Ryan Gosling plays a carnival daredevil, part of a motorcycle act in which three riders get inside a steel-mesh ball and ride around without hitting each other like the inside of a gyroscope. When Eva Mendez shows up it’s clear they’ve had a relationship but she acts like she’s fine without him and it makes him curious. When Gosling comes over to her house the next night he discovers she had his baby the year before. It seems obvious to him that Mendez isn’t particularly happy about it, and he has an intense desire to spend time with his son, so he quits the carnival and stays in Schenectady. While out riding his motorcycle in the woods he meets Ben Mendelsohn who owns a garage and hires him. But he has an ulterior motive. In order to get enough cash to support his son, Mendelsohn tells Gosling that he can rob banks with him if he wants to make some serious money. At first Gosling balks, but then decides to try it. He makes it quick and dirty, getting as much money as he can in a short time. Then he only has to ride a few blocks up into Mendelsohn’s step-van, and when the door closes behind him the cops ride right by and have no idea.

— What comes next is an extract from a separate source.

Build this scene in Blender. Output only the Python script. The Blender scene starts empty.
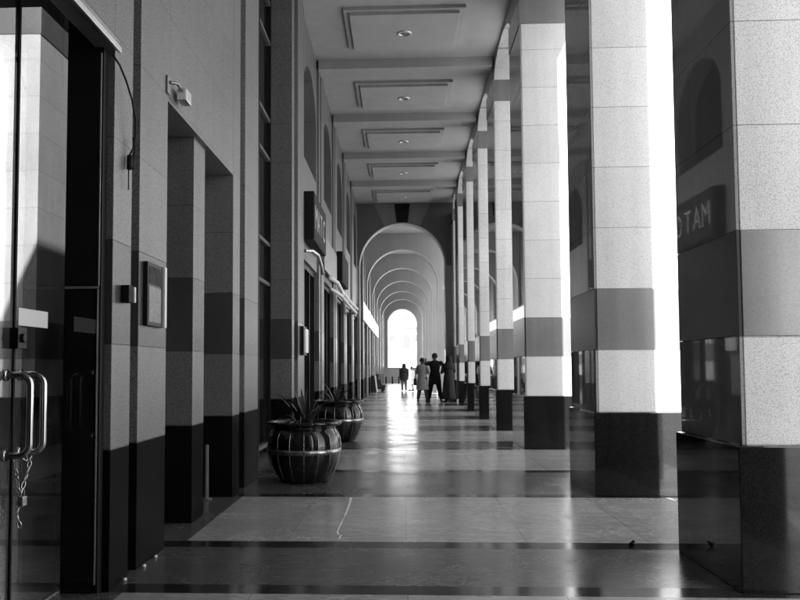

But things are just getting started in this tense drama. Mendez is already living with Mahershala Ali and living with her mother in his house. But Gosling wants more, stopping by when they aren’t home to be with his son, and an altercation with Ali leads to his arrest for assault, a break with Mendelsohn, and suddenly the film is skidding in a completely different direction toward Bradley Cooper, a rookie cop who winds up injured in the line of duty. The district attorney, Bruce Greenwood, is suspicious about the whole incident, but gives him a way out and he takes it by lying. Then his police brothers, led by Ray Liotta, take him along to steal some money from criminals and pay him his share. Then, when he’s reassigned to the evidence locker he is suddenly in a position where he can’t refuse those same police brothers who want to steal drugs and other things. Corrupted now, he suddenly has a crisis of conscience about his whole life’s work and makes some decisions that are no more well thought-out than the one that led him to get shot. But he makes it work. The real payoff to the film, however, comes fifteen years later in an interesting if unsatisfying way.

One of the regretful things about modern dramas is that screenwriters today are content to rehash plots that have been done to death already. The only originality that they exhibit is in how they recombine these old ideas in unique ways. Is that enough? It’s difficult to say. But there certainly is something compelling about the film regardless. Ryan Gosling plays his strong, silent character, brooding intensely throughout the film. Bradley Cooper is a little more compelling here, his personal life intersecting with his professional life in a way he never expected. The biggest disappointment in the film, however, is the complete misuse of the female characters. Eva Mendez has almost nothing to do in the film in terms of character, and the same goes for Cooper’s wife, Rose Byrne. They cry or emote on cue and have almost no meaningful dialogue. To be fair, neither do the men, but then the film is about them, including the final act of the story which features Dane DeHaan and Emory Cohen as Gosling and Cooper’s sons in high school. The entire cast is very good, but they can’t make up for a screenplay that is just too subjective to draw in the viewer completely. The Place Beyond the Pines has some nice things going for it, the setting in particular, and the plot is an emotionally moving story such as it is. I can’t call it a bad film, simply a flawed one, and one whose merits must ultimately be decided by the individual viewer.